* Start *
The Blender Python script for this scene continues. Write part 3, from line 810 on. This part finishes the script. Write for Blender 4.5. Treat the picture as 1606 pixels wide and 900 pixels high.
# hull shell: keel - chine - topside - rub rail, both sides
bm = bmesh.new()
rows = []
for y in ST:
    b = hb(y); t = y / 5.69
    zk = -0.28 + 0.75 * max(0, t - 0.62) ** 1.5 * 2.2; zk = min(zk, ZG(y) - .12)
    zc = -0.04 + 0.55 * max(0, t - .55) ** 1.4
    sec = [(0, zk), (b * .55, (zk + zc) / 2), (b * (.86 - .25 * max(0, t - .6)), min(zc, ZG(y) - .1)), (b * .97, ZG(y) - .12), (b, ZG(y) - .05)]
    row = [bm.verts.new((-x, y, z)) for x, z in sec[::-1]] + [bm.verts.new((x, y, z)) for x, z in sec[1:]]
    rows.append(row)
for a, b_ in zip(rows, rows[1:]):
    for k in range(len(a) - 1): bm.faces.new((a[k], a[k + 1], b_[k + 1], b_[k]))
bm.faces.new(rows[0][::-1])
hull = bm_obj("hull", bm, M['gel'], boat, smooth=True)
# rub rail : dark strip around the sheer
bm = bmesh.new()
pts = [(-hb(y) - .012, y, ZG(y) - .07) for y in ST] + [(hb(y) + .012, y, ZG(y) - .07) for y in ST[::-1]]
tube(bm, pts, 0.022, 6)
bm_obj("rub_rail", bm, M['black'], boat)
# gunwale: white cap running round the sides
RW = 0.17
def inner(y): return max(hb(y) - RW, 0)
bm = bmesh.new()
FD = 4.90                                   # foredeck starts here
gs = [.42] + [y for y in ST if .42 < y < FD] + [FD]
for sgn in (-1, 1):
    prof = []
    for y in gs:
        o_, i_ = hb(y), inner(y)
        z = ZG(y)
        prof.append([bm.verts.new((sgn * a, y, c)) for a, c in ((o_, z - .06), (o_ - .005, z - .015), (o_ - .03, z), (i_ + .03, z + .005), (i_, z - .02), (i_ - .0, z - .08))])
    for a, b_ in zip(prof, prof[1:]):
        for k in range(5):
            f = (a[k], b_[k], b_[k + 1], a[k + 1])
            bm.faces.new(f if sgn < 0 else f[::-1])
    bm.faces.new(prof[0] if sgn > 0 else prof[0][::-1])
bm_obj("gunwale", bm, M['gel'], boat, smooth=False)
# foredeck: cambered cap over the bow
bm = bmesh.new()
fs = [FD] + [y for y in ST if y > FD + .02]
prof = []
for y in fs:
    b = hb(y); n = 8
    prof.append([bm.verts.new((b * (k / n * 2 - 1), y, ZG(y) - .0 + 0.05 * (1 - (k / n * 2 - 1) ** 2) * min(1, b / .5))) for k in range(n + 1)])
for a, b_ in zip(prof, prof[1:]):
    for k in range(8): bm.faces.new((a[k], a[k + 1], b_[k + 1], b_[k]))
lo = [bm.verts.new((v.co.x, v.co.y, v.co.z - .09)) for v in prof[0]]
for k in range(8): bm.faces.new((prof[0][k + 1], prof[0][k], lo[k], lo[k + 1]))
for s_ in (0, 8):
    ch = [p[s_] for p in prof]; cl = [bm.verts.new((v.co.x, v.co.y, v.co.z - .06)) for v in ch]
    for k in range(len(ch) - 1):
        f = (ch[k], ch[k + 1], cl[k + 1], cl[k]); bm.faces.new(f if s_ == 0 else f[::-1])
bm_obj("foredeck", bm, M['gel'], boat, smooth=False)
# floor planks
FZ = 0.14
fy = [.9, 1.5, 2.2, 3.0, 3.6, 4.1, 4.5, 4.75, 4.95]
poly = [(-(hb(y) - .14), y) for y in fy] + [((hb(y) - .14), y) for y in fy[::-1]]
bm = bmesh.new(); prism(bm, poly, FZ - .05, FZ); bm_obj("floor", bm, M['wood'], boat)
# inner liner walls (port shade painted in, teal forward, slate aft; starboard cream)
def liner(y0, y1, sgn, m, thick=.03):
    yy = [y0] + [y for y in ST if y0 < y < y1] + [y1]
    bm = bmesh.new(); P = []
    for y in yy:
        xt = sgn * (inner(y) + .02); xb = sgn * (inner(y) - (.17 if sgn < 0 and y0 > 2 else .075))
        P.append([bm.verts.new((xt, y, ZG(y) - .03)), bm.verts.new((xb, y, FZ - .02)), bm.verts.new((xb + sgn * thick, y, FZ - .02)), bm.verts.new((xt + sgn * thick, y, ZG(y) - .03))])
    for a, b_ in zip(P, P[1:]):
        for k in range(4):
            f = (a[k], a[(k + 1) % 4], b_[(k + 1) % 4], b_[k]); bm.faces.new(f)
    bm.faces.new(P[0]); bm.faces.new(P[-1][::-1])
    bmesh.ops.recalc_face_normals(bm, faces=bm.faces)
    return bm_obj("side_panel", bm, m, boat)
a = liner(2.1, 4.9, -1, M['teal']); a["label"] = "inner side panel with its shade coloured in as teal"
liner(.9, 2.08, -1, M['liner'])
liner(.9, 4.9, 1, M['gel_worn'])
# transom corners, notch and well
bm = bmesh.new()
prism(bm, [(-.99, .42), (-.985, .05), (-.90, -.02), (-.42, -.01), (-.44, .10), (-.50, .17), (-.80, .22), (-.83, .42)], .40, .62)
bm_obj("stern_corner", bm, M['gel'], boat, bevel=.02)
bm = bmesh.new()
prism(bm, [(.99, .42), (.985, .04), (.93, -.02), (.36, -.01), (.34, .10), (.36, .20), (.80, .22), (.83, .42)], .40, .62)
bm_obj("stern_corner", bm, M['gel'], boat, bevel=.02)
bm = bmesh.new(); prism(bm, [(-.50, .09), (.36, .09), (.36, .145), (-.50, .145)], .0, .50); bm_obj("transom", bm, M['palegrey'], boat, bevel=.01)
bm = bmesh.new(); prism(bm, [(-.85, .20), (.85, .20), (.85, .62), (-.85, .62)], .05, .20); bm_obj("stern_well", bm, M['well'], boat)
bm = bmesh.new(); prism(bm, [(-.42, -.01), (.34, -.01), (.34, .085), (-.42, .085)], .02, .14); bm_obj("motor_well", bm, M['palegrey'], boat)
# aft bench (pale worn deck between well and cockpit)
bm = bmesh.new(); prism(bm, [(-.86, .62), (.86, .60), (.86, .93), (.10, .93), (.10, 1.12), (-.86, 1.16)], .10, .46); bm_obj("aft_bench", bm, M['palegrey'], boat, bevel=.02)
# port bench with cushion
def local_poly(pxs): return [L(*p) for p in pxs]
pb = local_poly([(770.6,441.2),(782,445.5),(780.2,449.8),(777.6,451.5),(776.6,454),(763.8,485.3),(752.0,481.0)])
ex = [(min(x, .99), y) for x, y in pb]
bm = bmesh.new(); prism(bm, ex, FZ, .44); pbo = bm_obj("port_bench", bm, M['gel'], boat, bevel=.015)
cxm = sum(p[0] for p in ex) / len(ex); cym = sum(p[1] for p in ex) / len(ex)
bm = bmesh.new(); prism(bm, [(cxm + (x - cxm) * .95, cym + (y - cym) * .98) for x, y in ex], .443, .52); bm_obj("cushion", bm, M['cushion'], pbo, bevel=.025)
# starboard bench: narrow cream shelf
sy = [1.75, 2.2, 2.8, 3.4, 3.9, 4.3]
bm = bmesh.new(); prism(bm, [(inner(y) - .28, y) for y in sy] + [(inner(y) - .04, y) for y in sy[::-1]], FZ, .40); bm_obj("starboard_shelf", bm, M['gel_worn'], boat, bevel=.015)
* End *
Task description:
Copy the material above verbatim.

Complete output:
The Blender Python script for this scene continues. Write part 3, from line 810 on. This part finishes the script. Write for Blender 4.5. Treat the picture as 1606 pixels wide and 900 pixels high.
# hull shell: keel - chine - topside - rub rail, both sides
bm = bmesh.new()
rows = []
for y in ST:
    b = hb(y); t = y / 5.69
    zk = -0.28 + 0.75 * max(0, t - 0.62) ** 1.5 * 2.2; zk = min(zk, ZG(y) - .12)
    zc = -0.04 + 0.55 * max(0, t - .55) ** 1.4
    sec = [(0, zk), (b * .55, (zk + zc) / 2), (b * (.86 - .25 * max(0, t - .6)), min(zc, ZG(y) - .1)), (b * .97, ZG(y) - .12), (b, ZG(y) - .05)]
    row = [bm.verts.new((-x, y, z)) for x, z in sec[::-1]] + [bm.verts.new((x, y, z)) for x, z in sec[1:]]
    rows.append(row)
for a, b_ in zip(rows, rows[1:]):
    for k in range(len(a) - 1): bm.faces.new((a[k], a[k + 1], b_[k + 1], b_[k]))
bm.faces.new(rows[0][::-1])
hull = bm_obj("hull", bm, M['gel'], boat, smooth=True)
# rub rail : dark strip around the sheer
bm = bmesh.new()
pts = [(-hb(y) - .012, y, ZG(y) - .07) for y in ST] + [(hb(y) + .012, y, ZG(y) - .07) for y in ST[::-1]]
tube(bm, pts, 0.022, 6)
bm_obj("rub_rail", bm, M['black'], boat)
# gunwale: white cap running round the sides
RW = 0.17
def inner(y): return max(hb(y) - RW, 0)
bm = bmesh.new()
FD = 4.90                                   # foredeck starts here
gs = [.42] + [y for y in ST if .42 < y < FD] + [FD]
for sgn in (-1, 1):
    prof = []
    for y in gs:
        o_, i_ = hb(y), inner(y)
        z = ZG(y)
        prof.append([bm.verts.new((sgn * a, y, c)) for a, c in ((o_, z - .06), (o_ - .005, z - .015), (o_ - .03, z), (i_ + .03, z + .005), (i_, z - .02), (i_ - .0, z - .08))])
    for a, b_ in zip(prof, prof[1:]):
        for k in range(5):
            f = (a[k], b_[k], b_[k + 1], a[k + 1])
            bm.faces.new(f if sgn < 0 else f[::-1])
    bm.faces.new(prof[0] if sgn > 0 else prof[0][::-1])
bm_obj("gunwale", bm, M['gel'], boat, smooth=False)
# foredeck: cambered cap over the bow
bm = bmesh.new()
fs = [FD] + [y for y in ST if y > FD + .02]
prof = []
for y in fs:
    b = hb(y); n = 8
    prof.append([bm.verts.new((b * (k / n * 2 - 1), y, ZG(y) - .0 + 0.05 * (1 - (k / n * 2 - 1) ** 2) * min(1, b / .5))) for k in range(n + 1)])
for a, b_ in zip(prof, prof[1:]):
    for k in range(8): bm.faces.new((a[k], a[k + 1], b_[k + 1], b_[k]))
lo = [bm.verts.new((v.co.x, v.co.y, v.co.z - .09)) for v in prof[0]]
for k in range(8): bm.faces.new((prof[0][k + 1], prof[0][k], lo[k], lo[k + 1]))
for s_ in (0, 8):
    ch = [p[s_] for p in prof]; cl = [bm.verts.new((v.co.x, v.co.y, v.co.z - .06)) for v in ch]
    for k in range(len(ch) - 1):
        f = (ch[k], ch[k + 1], cl[k + 1], cl[k]); bm.faces.new(f if s_ == 0 else f[::-1])
bm_obj("foredeck", bm, M['gel'], boat, smooth=False)
# floor planks
FZ = 0.14
fy = [.9, 1.5, 2.2, 3.0, 3.6, 4.1, 4.5, 4.75, 4.95]
poly = [(-(hb(y) - .14), y) for y in fy] + [((hb(y) - .14), y) for y in fy[::-1]]
bm = bmesh.new(); prism(bm, poly, FZ - .05, FZ); bm_obj("floor", bm, M['wood'], boat)
# inner liner walls (port shade painted in, teal forward, slate aft; starboard cream)
def liner(y0, y1, sgn, m, thick=.03):
    yy = [y0] + [y for y in ST if y0 < y < y1] + [y1]
    bm = bmesh.new(); P = []
    for y in yy:
        xt = sgn * (inner(y) + .02); xb = sgn * (inner(y) - (.17 if sgn < 0 and y0 > 2 else .075))
        P.append([bm.verts.new((xt, y, ZG(y) - .03)), bm.verts.new((xb, y, FZ - .02)), bm.verts.new((xb + sgn * thick, y, FZ - .02)), bm.verts.new((xt + sgn * thick, y, ZG(y) - .03))])
    for a, b_ in zip(P, P[1:]):
        for k in range(4):
            f = (a[k], a[(k + 1) % 4], b_[(k + 1) % 4], b_[k]); bm.faces.new(f)
    bm.faces.new(P[0]); bm.faces.new(P[-1][::-1])
    bmesh.ops.recalc_face_normals(bm, faces=bm.faces)
    return bm_obj("side_panel", bm, m, boat)
a = liner(2.1, 4.9, -1, M['teal']); a["label"] = "inner side panel with its shade coloured in as teal"
liner(.9, 2.08, -1, M['liner'])
liner(.9, 4.9, 1, M['gel_worn'])
# transom corners, notch and well
bm = bmesh.new()
prism(bm, [(-.99, .42), (-.985, .05), (-.90, -.02), (-.42, -.01), (-.44, .10), (-.50, .17), (-.80, .22), (-.83, .42)], .40, .62)
bm_obj("stern_corner", bm, M['gel'], boat, bevel=.02)
bm = bmesh.new()
prism(bm, [(.99, .42), (.985, .04), (.93, -.02), (.36, -.01), (.34, .10), (.36, .20), (.80, .22), (.83, .42)], .40, .62)
bm_obj("stern_corner", bm, M['gel'], boat, bevel=.02)
bm = bmesh.new(); prism(bm, [(-.50, .09), (.36, .09), (.36, .145), (-.50, .145)], .0, .50); bm_obj("transom", bm, M['palegrey'], boat, bevel=.01)
bm = bmesh.new(); prism(bm, [(-.85, .20), (.85, .20), (.85, .62), (-.85, .62)], .05, .20); bm_obj("stern_well", bm, M['well'], boat)
bm = bmesh.new(); prism(bm, [(-.42, -.01), (.34, -.01), (.34, .085), (-.42, .085)], .02, .14); bm_obj("motor_well", bm, M['palegrey'], boat)
# aft bench (pale worn deck between well and cockpit)
bm = bmesh.new(); prism(bm, [(-.86, .62), (.86, .60), (.86, .93), (.10, .93), (.10, 1.12), (-.86, 1.16)], .10, .46); bm_obj("aft_bench", bm, M['palegrey'], boat, bevel=.02)
# port bench with cushion
def local_poly(pxs): return [L(*p) for p in pxs]
pb = local_poly([(770.6,441.2),(782,445.5),(780.2,449.8),(777.6,451.5),(776.6,454),(763.8,485.3),(752.0,481.0)])
ex = [(min(x, .99), y) for x, y in pb]
bm = bmesh.new(); prism(bm, ex, FZ, .44); pbo = bm_obj("port_bench", bm, M['gel'], boat, bevel=.015)
cxm = sum(p[0] for p in ex) / len(ex); cym = sum(p[1] for p in ex) / len(ex)
bm = bmesh.new(); prism(bm, [(cxm + (x - cxm) * .95, cym + (y - cym) * .98) for x, y in ex], .443, .52); bm_obj("cushion", bm, M['cushion'], pbo, bevel=.025)
# starboard bench: narrow cream shelf
sy = [1.75, 2.2, 2.8, 3.4, 3.9, 4.3]
bm = bmesh.new(); prism(bm, [(inner(y) - .28, y) for y in sy] + [(inner(y) - .04, y) for y in sy[::-1]], FZ, .40); bm_obj("starboard_shelf", bm, M['gel_worn'], boat, bevel=.015)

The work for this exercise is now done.